Gordon did not have an economics pedigree, and that made him proud. Indeed, with a publication record in economics journals that was rarely matched, he was never more pleased than when he told people that he had taken only one formal course in the subject, which, he insisted, provided poor training at best and freed him to find insights where traditional economists believed they should not tread.

These two paragraphs are from Richard B. McKenzie, “Professor Gordon Tullock: A Personal Remembrance,” one of the two Econlib Feature Articles for December. Richard was a student of Tullock’s as well as a co-author.

On Tullock’s abrasive personality:

Gordon could be abrasive, especially in his early years and especially when he could readily pick out flaws in arguments. Some who felt (and may still feel) his sting, but did not stay around long enough to really know him, may remember him as mean-spirited. But those of us who lingered came to realize that he was virtually incapable of being intentionally mean-spirited. He was an economist who saw argument as a serious sport. He would not drop arguments or even sugarcoat them out of concern for political (or personal) correctness.

I agree with Richard that Tullock was not intentionally mean-spirited. That’s what made it relatively easy, after an adjustment period, for me to talk to him. Richard doesn’t say this in the piece, but there is no virtually no doubt in mind that Tullock’s abrasiveness cost him a Nobel prize.

Here’s what I wrote in Reason in “James Buchanan and Company” in November 1987:

Tullock, who grew up in Chicago, has a cherubic face that makes him look like an overgrown kid. He is very abrasive. He loves to tangle people in knots when he disagrees with them and will push until they cry uncle. My guess is that his abrasiveness cost Tullock a Nobel. (The Nobel decisions was apparently a cliff-hanger; Tullock claims he was told that the committee split at the last minute on whether to make a joint award.)

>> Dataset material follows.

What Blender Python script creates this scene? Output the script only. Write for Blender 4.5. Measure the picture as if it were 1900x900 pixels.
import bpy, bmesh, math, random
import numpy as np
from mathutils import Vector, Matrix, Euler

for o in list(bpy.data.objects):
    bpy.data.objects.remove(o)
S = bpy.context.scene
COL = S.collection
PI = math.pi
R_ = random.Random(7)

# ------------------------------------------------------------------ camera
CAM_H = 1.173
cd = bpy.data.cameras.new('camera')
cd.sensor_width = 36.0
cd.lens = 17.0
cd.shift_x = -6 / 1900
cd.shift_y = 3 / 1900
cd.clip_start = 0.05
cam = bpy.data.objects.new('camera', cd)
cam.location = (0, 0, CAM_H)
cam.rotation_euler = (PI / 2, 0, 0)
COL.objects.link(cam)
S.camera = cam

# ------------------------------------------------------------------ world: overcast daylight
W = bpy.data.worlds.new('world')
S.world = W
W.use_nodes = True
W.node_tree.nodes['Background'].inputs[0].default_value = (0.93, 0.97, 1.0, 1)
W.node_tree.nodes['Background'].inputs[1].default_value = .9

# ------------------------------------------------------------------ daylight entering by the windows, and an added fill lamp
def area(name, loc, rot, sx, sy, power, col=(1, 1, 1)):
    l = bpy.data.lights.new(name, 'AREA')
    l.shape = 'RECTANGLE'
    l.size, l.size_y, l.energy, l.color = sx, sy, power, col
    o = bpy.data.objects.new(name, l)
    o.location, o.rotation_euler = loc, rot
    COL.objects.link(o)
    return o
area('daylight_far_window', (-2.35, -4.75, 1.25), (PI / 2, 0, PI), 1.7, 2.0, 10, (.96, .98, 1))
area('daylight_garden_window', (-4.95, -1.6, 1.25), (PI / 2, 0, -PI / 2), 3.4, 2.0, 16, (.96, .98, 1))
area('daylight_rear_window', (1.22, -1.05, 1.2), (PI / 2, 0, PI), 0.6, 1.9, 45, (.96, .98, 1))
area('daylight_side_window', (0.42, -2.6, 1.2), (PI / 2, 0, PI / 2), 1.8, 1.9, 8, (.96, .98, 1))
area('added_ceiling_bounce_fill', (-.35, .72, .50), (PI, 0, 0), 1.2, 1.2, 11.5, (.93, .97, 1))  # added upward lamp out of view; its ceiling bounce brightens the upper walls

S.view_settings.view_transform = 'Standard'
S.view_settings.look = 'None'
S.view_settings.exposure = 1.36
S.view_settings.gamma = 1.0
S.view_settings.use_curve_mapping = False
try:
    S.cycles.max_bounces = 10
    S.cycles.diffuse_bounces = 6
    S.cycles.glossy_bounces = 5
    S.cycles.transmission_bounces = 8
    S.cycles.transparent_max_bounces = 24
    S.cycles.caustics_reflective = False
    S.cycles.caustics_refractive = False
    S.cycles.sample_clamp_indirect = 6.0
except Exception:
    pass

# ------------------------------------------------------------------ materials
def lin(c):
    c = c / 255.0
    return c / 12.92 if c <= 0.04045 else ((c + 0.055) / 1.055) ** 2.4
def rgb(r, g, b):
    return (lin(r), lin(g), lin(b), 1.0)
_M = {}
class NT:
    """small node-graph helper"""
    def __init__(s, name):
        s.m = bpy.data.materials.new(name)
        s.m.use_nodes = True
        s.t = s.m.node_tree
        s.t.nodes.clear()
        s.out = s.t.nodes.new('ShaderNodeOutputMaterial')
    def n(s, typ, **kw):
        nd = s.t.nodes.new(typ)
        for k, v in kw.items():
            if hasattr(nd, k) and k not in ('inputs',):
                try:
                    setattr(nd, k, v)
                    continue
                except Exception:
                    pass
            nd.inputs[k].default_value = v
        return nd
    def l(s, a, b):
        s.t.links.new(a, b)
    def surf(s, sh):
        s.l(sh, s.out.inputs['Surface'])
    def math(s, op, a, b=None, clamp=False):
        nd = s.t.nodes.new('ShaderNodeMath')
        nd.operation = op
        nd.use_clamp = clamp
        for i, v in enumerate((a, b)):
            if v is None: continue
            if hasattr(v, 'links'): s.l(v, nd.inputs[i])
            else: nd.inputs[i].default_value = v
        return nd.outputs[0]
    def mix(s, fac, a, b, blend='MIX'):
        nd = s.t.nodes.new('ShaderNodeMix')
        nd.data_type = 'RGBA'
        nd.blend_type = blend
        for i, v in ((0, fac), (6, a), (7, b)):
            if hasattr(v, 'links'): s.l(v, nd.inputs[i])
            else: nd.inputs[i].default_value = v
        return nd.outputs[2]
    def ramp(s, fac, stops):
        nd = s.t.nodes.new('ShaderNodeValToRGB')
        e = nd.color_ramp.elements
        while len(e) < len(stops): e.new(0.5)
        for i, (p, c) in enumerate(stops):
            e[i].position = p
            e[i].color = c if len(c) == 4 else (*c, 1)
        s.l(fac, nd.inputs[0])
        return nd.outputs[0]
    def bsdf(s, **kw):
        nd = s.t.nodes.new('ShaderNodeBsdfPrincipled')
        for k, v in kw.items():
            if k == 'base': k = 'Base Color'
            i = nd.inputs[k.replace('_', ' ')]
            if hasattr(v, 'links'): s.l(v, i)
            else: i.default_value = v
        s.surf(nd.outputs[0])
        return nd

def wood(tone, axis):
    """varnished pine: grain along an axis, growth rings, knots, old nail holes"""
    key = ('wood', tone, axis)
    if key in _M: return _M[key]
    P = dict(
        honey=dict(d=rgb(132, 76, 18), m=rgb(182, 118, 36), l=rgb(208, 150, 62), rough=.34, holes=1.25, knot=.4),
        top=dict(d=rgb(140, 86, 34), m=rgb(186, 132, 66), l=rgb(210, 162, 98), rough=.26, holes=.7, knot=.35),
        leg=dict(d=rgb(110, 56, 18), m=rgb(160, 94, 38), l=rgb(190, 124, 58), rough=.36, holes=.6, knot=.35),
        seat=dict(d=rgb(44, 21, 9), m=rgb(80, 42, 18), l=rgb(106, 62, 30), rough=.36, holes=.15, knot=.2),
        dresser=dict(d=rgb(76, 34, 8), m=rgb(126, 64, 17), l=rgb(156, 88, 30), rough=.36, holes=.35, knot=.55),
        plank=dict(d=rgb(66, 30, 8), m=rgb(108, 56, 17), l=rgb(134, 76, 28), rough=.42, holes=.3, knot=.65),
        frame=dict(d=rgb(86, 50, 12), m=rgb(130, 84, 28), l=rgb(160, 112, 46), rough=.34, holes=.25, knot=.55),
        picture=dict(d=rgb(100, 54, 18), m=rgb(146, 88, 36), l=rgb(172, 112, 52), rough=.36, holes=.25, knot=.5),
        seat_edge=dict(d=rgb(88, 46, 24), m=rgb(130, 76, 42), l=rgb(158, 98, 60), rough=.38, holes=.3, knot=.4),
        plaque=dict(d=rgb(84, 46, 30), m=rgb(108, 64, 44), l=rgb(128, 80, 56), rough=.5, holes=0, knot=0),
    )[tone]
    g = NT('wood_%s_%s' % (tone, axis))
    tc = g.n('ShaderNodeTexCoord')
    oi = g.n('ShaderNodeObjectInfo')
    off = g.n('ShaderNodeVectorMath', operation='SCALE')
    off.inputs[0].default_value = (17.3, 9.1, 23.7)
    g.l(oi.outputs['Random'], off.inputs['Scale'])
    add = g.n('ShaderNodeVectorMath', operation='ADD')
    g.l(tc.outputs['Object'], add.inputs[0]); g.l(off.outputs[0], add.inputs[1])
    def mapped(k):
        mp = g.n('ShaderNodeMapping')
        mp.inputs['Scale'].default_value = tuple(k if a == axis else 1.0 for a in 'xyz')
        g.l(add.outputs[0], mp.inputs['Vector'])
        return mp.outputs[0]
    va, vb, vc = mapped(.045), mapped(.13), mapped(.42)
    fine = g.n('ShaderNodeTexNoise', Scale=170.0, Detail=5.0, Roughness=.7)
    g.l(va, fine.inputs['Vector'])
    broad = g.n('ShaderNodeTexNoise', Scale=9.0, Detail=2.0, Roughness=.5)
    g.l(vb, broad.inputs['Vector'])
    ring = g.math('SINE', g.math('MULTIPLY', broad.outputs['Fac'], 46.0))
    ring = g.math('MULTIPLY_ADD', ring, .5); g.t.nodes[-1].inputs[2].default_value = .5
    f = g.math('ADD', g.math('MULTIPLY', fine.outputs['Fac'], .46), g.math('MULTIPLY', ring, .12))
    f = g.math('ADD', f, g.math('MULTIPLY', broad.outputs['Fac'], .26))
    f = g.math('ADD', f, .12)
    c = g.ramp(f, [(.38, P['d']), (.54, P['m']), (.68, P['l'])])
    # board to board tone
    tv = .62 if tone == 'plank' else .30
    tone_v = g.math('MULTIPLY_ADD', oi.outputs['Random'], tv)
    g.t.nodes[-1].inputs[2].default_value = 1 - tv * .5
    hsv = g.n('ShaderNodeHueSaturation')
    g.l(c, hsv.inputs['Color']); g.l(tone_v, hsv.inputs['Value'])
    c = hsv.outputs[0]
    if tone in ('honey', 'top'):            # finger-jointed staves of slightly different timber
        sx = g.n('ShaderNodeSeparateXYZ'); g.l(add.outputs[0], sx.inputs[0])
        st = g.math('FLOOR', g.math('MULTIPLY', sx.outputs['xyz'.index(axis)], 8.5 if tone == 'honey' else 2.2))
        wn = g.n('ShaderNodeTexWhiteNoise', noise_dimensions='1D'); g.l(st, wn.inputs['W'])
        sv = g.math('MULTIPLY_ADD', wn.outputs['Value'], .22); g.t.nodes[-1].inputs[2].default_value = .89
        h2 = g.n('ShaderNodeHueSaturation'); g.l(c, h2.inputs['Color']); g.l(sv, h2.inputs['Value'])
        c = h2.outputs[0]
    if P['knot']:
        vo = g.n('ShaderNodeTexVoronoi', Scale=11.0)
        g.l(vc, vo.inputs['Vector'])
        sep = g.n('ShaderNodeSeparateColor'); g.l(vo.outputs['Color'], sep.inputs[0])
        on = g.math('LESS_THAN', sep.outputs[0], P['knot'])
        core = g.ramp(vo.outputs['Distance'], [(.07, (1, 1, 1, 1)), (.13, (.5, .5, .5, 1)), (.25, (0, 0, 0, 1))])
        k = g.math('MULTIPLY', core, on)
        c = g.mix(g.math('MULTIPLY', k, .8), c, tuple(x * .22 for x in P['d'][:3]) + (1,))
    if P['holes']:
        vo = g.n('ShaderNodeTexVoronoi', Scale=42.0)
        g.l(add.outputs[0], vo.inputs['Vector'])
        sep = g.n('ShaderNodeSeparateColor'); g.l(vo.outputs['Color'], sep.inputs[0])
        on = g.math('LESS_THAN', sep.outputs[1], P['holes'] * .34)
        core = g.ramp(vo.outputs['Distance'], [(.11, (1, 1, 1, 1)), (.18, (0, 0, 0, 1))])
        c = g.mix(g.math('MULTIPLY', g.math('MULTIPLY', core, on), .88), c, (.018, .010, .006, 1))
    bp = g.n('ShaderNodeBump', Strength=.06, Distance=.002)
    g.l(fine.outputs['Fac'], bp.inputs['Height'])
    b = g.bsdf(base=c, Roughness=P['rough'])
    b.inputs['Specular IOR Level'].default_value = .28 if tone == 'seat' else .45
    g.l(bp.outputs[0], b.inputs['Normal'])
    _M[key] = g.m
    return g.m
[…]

Back to Richard McKenzie’s article. It’s a nice mixture of professional appreciation and personal reminiscence. The main new thing I learned from it (besides the fact that Tullock was concerned that people would think he wrote the sex chapters of a book he co-authored with McKenzie) is Tullock’s application of the “tragedy of the commons” to trees: not people cutting down trees, but trees acting like people.

By the way, on my to-do list for the Christmas holiday is writing a bio of Tullock (and completing bios of some of the recent Nobel winners, including Krugman) for The Concise Encyclopedia of Economics. Richard McKenzie’s piece on Tullock gives me a head start.